The journey of building something involves a long series of connected “decisions”. Your process should describe when the decisions need to be made and who (or what group) makes them. Consider the set of decisions found in a Requirements document for a software application. Generally, this set of decisions is made by the client – hopefully leveraging the services of a Business Analyst - and they need to be acted on by the developers, testers, and others involved in delivery of the solution. As for when these decisions are made, as mentioned this depends on your process. In a traditional waterfall-style project these decisions are made early – around the 25% mark in the planned project duration. The classic pitfall is that waterfall-style processes often prescribe that these decisions must be made at an early point even if we lack information on which to base them. Not surprisingly some percentage of the decisions end up being wrong and the project suffers large amounts of unplanned rework. More modern agile approaches are based on the assumption that you don’t know everything at this early stage so the decisions are made incrementally along the way as you acquire valuable knowledge from building and testing “portions” of the system.
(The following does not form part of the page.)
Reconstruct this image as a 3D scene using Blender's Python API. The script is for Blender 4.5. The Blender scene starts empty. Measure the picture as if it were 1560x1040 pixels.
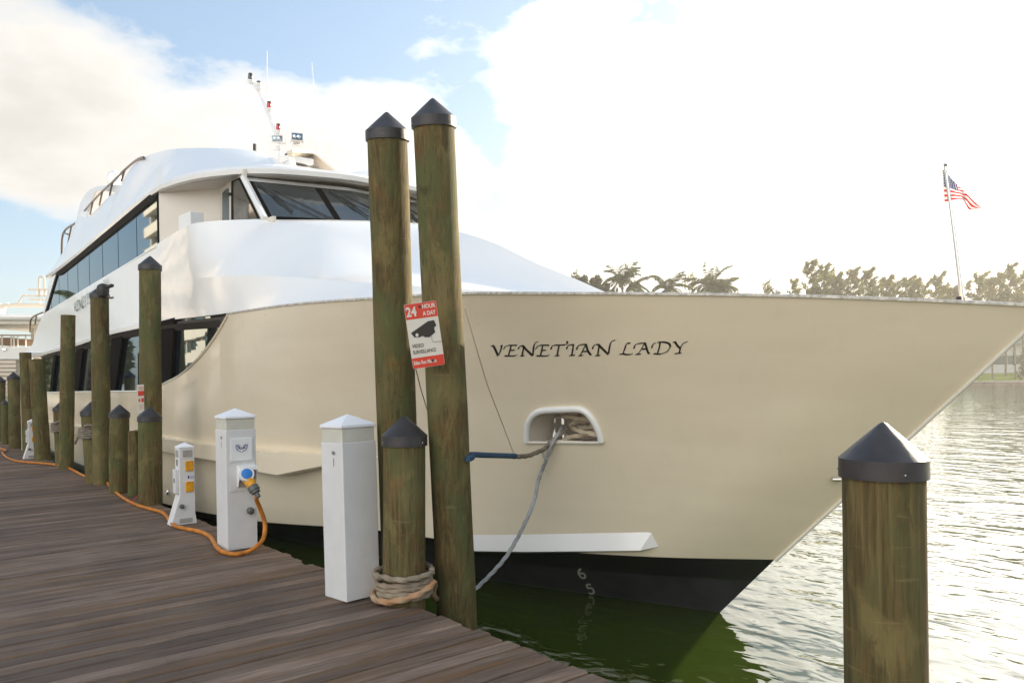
import bpy, bmesh, math, random
import numpy as np
from mathutils import Vector, Matrix, noise as mnoise
from mathutils.bvhtree import BVHTree

random.seed(7)
sc = bpy.context.scene
COL = sc.collection
R = math.radians

# ------------------------------------------------------------------ camera, sky, sun, exposure
EYE = 1.6                                    # eye height above the boardwalk (z = 0); water lies at z = WATER
WATER = -0.615
ROLL = R(1.0)
cam_d = bpy.data.cameras.new('camera')
cam = bpy.data.objects.new('camera', cam_d); COL.objects.link(cam)
cam_d.sensor_width = 36.0; cam_d.sensor_fit = 'HORIZONTAL'
cam_d.lens = 36.0 * 1200.0 / 1560.0
cam_d.shift_y = 54.0 / 1560.0
cam_d.clip_end = 5000
_right, _fwd = Vector((.6, .8, 0)), Vector((-.8, .6, 0))
_m = Matrix((_right, Vector((0, 0, 1)), -_fwd)).transposed()
cam.matrix_world = Matrix.Translation((0, 0, EYE)) @ (_m @ Matrix.Rotation(-ROLL, 3, 'Z')).to_4x4()
sc.camera = cam

SUN_AZ, SUN_EL = 47.0, 21.0                  # azimuth right of the view direction, elevation
_sh = _fwd * math.cos(R(SUN_AZ)) + _right * math.sin(R(SUN_AZ))
SUN = Vector((_sh.x * math.cos(R(SUN_EL)), _sh.y * math.cos(R(SUN_EL)), math.sin(R(SUN_EL))))
sl = bpy.data.lights.new('sun', 'SUN'); so = bpy.data.objects.new('sun', sl); COL.objects.link(so)
sl.energy = 5.0; sl.angle = R(2.2); sl.color = (1.0, .86, .66)
so.rotation_euler = SUN.to_track_quat('Z', 'Y').to_euler()

def N(nt, kind, **kw):
    n = nt.nodes.new(kind)
    for k, v in kw.items():
        if k.startswith('i_'):
            n.inputs[k[2:].replace('_', ' ')].default_value = v
        else:
            setattr(n, k, v)
    return n

def ramp(nt, src, stops, interp='LINEAR'):
    r = nt.nodes.new('ShaderNodeValToRGB'); r.color_ramp.interpolation = interp
    el = r.color_ramp.elements
    while len(el) < len(stops): el.new(0.5)
    for e, (p, c) in zip(el, stops):
        e.position = p
        e.color = (c, c, c, 1) if isinstance(c, (int, float)) else (*c[:3], 1)
    nt.links.new(src, r.inputs[0])
    return r.outputs[0]

def math_n(nt, op, a, b=None, c=None, clamp=False):
    n = nt.nodes.new('ShaderNodeMath'); n.operation = op; n.use_clamp = clamp
    for i, v in enumerate((a, b, c)):
        if v is None: continue
        if isinstance(v, (int, float)): n.inputs[i].default_value = v
        else: nt.links.new(v, n.inputs[i])
    return n.outputs[0]

def mixc(nt, fac, a, b, mode='MIX'):
    n = nt.nodes.new('ShaderNodeMix'); n.data_type = 'RGBA'; n.blend_type = mode
    for sock, v in ((n.inputs[0], fac), (n.inputs[6], a), (n.inputs[7], b)):
        if isinstance(v, (int, float)): sock.default_value = v
        elif isinstance(v, tuple): sock.default_value = (*v[:3], 1)
        else: nt.links.new(v, sock)
    return n.outputs[2]

def pix_dir(px, py):
    x, y = px - 780., py - 574.
    c, s = math.cos(ROLL), math.sin(ROLL)
    u, v = (x * c - y * s) / 1200., (x * s + y * c) / 1200.
    return _right * u + _fwd + Vector((0, 0, -v))

w = bpy.data.worlds.new('World'); sc.world = w; w.use_nodes = True
nt = w.node_tree; nt.nodes.clear()
sky = N(nt, 'ShaderNodeTexSky', sky_type='NISHITA', sun_disc=False, sun_elevation=R(SUN_EL),
        sun_rotation=math.atan2(SUN.x, SUN.y), altitude=0, air_density=1.0, dust_density=1.2, ozone_density=1.6)
tc = N(nt, 'ShaderNodeTexCoord')
gen = tc.outputs['Generated']
nrm = N(nt, 'ShaderNodeVectorMath', operation='NORMALIZE'); nt.links.new(gen, nrm.inputs[0])
D = nrm.outputs[0]
sepd = N(nt, 'ShaderNodeSeparateXYZ'); nt.links.new(D, sepd.inputs[0])
# clouds live on a flat layer: direction / (height + a little)
hz = math_n(nt, 'ADD', math_n(nt, 'MAXIMUM', sepd.outputs[2], 0.0), 0.22)
dv = N(nt, 'ShaderNodeVectorMath', operation='SCALE'); nt.links.new(D, dv.inputs[0])
nt.links.new(math_n(nt, 'DIVIDE', 1.0, hz), dv.inputs['Scale'])
n1 = N(nt, 'ShaderNodeTexNoise', i_Scale=1.7, i_Detail=9.0, i_Roughness=.56, i_Distortion=.25); nt.links.new(dv.outputs[0], n1.inputs['Vector'])
n2 = N(nt, 'ShaderNodeTexNoise', i_Scale=4.2, i_Detail=8.0, i_Roughness=.6); nt.links.new(dv.outputs[0], n2.inputs['Vector'])
field = math_n(nt, 'MULTIPLY_ADD', n2.outputs['Fac'], 0.55, math_n(nt, 'MULTIPLY', n1.outputs['Fac'], 0.6))
# cloud banks in the sky of that afternoon: (direction, angular size, strength)
for (px, py, size, k) in ((140, 110, 11, .40), (300, 150, 7, .24), (380, 210, 4, .2), (30, 215, 5, .12), (60, 215, 6, .18), (250, 60, 5, .14), (350, 235, 4, .14), (655, 20, 3.5, .50), (545, 190, 4.0, .46), (640, 200, 3.0, .25), (790, 250, 9, .22), (820, 105, 3.5, .40), (480, 260, 4, .16), (20, 205, 3, .3),
                          (610, 110, 7, -.20), (520, 40, 7, -.22), (330, 20, 6, -.24), (60, 300, 8, -.16), (450, 130, 4, -.2), (750, 60, 6, -.12), (730, 190, 2.5, -.14),
                          (240, 8, 4, -.2), (960, 20, 9, -.16), (720, 120, 5, -.16), (860, 170, 8, .10), (1350, 220, 24, .26), (-520, 330, 30, -.40), (-150, 420, 10, -.10)):
    d = pix_dir(px, py).normalized()
    dn = N(nt, 'ShaderNodeVectorMath', operation='DOT_PRODUCT'); nt.links.new(D, dn.inputs[0]); dn.inputs[1].default_value = d
    g = math_n(nt, 'POWER', math_n(nt, 'MAXIMUM', dn.outputs['Value'], 0.0), 1.0 / (R(size) ** 2))
    field = math_n(nt, 'MULTIPLY_ADD', g, k, field)
bk = N(nt, 'ShaderNodeVectorMath', operation='DOT_PRODUCT'); nt.links.new(D, bk.inputs[0]); bk.inputs[1].default_value = (.42, -.82, .39)   # unseen bright cloud bank behind the photographer, added to light the hull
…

So where does the Business Analyst fit in? They play a critical role in helping to prevent the cider from hitting the fan. Their skills in analysis and facilitation help the client (Grandma) make the right decisions and clearly communicate them so that she gets what she needs to solve her business problem (impressing her guests with an amazing apple pie in time for dinner without going broke). Skill-full questioning and brainstorming discovers if Grandma does in fact care about some of the details she’s overlooked (she hates plastic bags), validates her requests (sugar now comes in smaller sizes so does she really need 1 lb.?), and explores the risks and their mitigations (if you see Martha “coupon-queen” Smith in the express line, head to a different checkout). As part of their job the Business Analyst recognizes and leverages the skills of the stakeholders like Grandma’s expertise in pie-making and check-out selection, and my expertise in high speed bike-riding while avoiding traffic - and Donna.
Try to avoid getting wrapped around the axel debating the line between a requirement and design. From what I’ve seen these debates really only happen around a small percentage of the “decisions”, but can be very distracting. Instead, focus on who should be making the “decision”(who has the expertise to make it, who has the ‘right’ to make it, who is impacted by it) and if this is the right time to make the decision (are other urgent decisions depending on it, do we have enough information to make it).